Nie da się ukryć – to jest haft w starym stylu. I chyba jeszcze na dokładkę będę musiała zrobić tło, bo materiał ma odbarwienie od długiego leżenia na półce. Wołałabym tego uniknąć, ale chyba się nie da.
Krzyżyków i procentów nie liczę, po co mam się stresować moim żółwim tempem.
Pozdrawiam serdecznie. 🙂
Jakoś i umknęło ze zaczęłaś ten haft. Pięknie go przybywa, aż jestem ciekawa całości.
Będzie piękny haft:)
Najważniejsze, że przybywa. Nieważne w jakim tempie :).

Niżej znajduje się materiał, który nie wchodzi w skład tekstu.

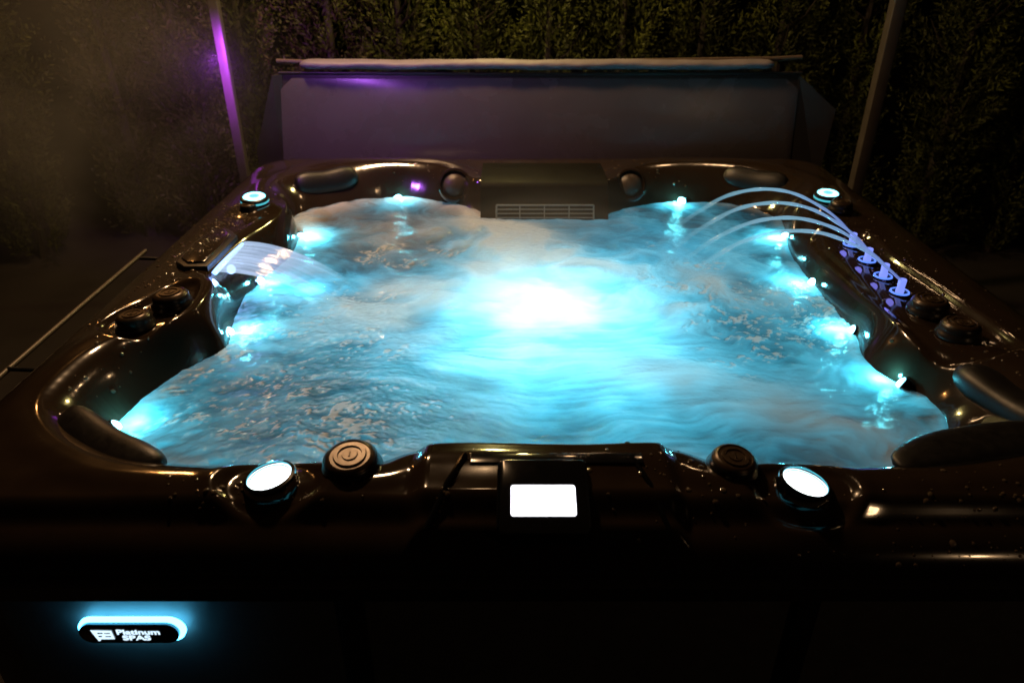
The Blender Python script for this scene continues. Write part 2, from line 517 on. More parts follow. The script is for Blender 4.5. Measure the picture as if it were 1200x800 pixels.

Obrazek będzie śliczny :).
Też unikam haftowania tła ;).
Fakt nie ma co liczyć krzyżyków i się stresować ale haft będzie piękny i kiedyś go skończysz. Osobiście nie cierpię wyszywać ale jak mus to nie ma siły, aczkolwiek zobaczysz jak skończysz haftować czy tło jest faktycznie takie potrzebne !!